В 3 часа ночи еду в Пересыльную тюрьму. Проверяю караул. Потом убеждаюсь в наличии госпожи Суменсон, заглянув в дверное окошко ее номера: она спит без всяких одежд, — вдобавок, скинув одеяло, и, по-видимому, солдатские кулаки оставили следы не только на ее лице. Вернувшись в штаб, посылаю в Павловск телеграмму, сообщая конноартиллеристам порядок окарауливания их крестницы: пускай знают, что к данному обещанию я не отношусь легкомысленно.

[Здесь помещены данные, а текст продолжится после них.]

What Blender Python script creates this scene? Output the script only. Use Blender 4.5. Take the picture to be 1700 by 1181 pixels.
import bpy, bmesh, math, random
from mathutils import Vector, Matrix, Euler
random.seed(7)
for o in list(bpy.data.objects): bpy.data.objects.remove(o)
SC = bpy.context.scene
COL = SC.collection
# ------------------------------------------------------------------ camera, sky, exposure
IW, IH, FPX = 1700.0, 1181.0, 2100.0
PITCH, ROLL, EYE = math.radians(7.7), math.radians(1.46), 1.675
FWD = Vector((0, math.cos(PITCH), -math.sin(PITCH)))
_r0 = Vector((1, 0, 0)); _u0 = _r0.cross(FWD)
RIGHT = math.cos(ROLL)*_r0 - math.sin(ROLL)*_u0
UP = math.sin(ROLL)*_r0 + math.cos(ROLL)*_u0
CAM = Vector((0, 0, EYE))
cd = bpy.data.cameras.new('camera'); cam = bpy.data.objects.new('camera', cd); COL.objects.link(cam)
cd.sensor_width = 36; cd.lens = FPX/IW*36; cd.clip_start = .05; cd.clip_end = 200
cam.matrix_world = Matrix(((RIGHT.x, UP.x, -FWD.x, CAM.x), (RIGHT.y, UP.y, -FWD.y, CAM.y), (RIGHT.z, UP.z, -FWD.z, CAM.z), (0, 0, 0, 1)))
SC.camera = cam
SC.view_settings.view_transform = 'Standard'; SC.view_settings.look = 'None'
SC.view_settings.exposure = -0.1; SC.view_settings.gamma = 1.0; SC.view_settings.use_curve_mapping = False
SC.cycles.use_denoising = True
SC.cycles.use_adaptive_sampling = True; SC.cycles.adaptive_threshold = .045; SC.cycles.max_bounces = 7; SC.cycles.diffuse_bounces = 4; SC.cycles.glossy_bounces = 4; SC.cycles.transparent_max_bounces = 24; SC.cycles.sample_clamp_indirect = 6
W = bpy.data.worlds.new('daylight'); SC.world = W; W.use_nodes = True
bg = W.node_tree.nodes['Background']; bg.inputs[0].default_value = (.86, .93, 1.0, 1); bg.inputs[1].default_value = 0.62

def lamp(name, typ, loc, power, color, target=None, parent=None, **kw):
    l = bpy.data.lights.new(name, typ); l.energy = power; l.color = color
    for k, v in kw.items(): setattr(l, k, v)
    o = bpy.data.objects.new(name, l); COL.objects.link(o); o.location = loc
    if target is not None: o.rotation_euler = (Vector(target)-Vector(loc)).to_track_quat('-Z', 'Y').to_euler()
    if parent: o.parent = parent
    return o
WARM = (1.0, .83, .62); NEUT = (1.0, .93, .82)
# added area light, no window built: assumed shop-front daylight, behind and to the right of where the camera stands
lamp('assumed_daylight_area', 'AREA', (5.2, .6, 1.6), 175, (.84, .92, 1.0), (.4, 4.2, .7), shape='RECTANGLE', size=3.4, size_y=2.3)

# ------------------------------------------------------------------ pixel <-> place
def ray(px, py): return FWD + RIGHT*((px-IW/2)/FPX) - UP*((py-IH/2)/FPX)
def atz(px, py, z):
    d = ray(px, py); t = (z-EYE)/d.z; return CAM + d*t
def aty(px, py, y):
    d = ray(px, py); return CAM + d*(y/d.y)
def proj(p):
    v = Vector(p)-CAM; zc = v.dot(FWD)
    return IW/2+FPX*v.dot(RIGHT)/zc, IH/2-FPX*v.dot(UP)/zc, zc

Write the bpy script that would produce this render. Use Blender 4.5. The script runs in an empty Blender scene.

Сообразуясь с этими новыми веяниями в казармах, я начинаю выпускать когти. Посылаю одну сотню казаков навестить товарищей-сорокалетних на Семеновском плацу. Этого оказывается вполне достаточно, и знаменитая республика ликвидируется во мгновение ока. Ее подданные быстро нагромождаются на поезда и исчезают в туманной дали, — куда? — не мое дело.